Ora, a ninguém escapa a percepção de que os juros altos constituem uma grande aberração. Eles não só reprimem o crescimento como forçam a alocação de vultosos recursos tributários para o pagamento do serviço da dívida – a “bolsa juros” em 2011 deve ser catorze vezes maior que a bolsa família. Como a carga tributária entre nós é regressiva (pagam proporcionalmente mais os que ganham menos) e como o pagamento de juros é ,por definição, feito de acordo com o estoque de riqueza líquida existente (ganham mais os que já têm muito) o impacto sobre a concentração de renda é magnificado. Mas o corte dos juros exige mais do que sensibilidade social e boa vontade. Também não é uma mera questão de aproveitar oportunidades. Não é por acaso que o Brasil se transformou no nirvana dos rentistas e não será sem esforço que escaparemos deste quadro. A solução não é simples, ainda que dela se conheçam os ingredientes. Um corte de despesas públicas, tão ao gosto dos analistas do mercado financeiro, seria benfazejo – se fosse possível. O problema é que não é. Nenhum CEO de empresa privada conseguiria promover um corte nominal de despesas se parte significativa de seus gastos fosse vinculada à receita e a demissão de funcionários fosse vetada em lei.

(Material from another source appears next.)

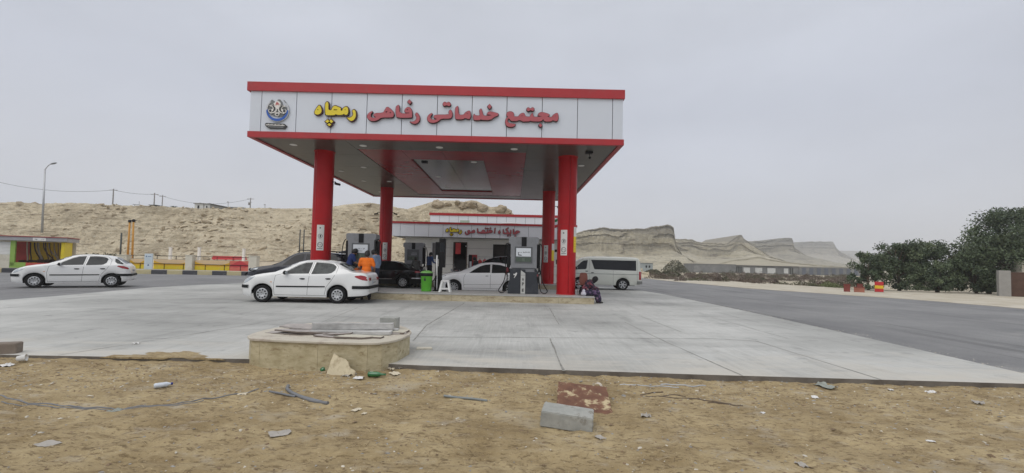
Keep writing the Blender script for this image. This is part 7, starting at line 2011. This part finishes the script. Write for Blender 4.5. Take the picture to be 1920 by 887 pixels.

Mas, mesmo dentro das fortes restrições impostas pelo nosso presidencialismo de coalizão, seria possível, se vontade houvesse, estabelecer como meta a eliminação do déficit nominal dentro de um par de anos. Este objetivo ajudaria a conter o crescimento dos gastos públicos, reduzindo o ônus que recai hoje a política monetária, abrindo caminho, desta forma, para a redução dos juros. Outra iniciativa ao alcance de um governo comprometido com uma inflação mais baixa se refere à progressiva desindexação da economia. Quase vinte anos depois de termos nos livrado da ameaça da hiperinflação, convivemos ainda com o vício da indexação. “Old habits die hard”, já dizia Mick Jagger. Ao reproduzir automaticamente a inflação passada, este viés torna mais difícil o controle da inflação, o que exige juros mais altos. Ao contrário de promover sua gradual extinção, reforçamos esta mazela ao superindexar o salário mínimo. Ainda que esta batalha esteja perdida, há espaço para o Banco Central apressar as exéquias da LFT. Este título se destacou pelos valiosos serviços prestados no combate aos males da inflação, mas nada justifica sua permanência nas condições atuais. A esta altura, as LFTs deveriam ser vendidas apenas em feira hippie, ao lado de batas, incensos, discos de vinil e toda a memorabilia dos anos 70. A mesma ousadia que o Bacen usou para cortar as taxas de juros em circunstâncias de risco para a inflação poderia ser direcionada para exterminar gradualmente as LFTs e seus clones. Da mesma forma, e com mais razão, não tem sentido indexar a caderneta de poupança à taxa Selic, o que configuraria importante passo na direção errada. Há muito a fazer para que se criem as condições para termos juros mais baixos. Seria bom começar.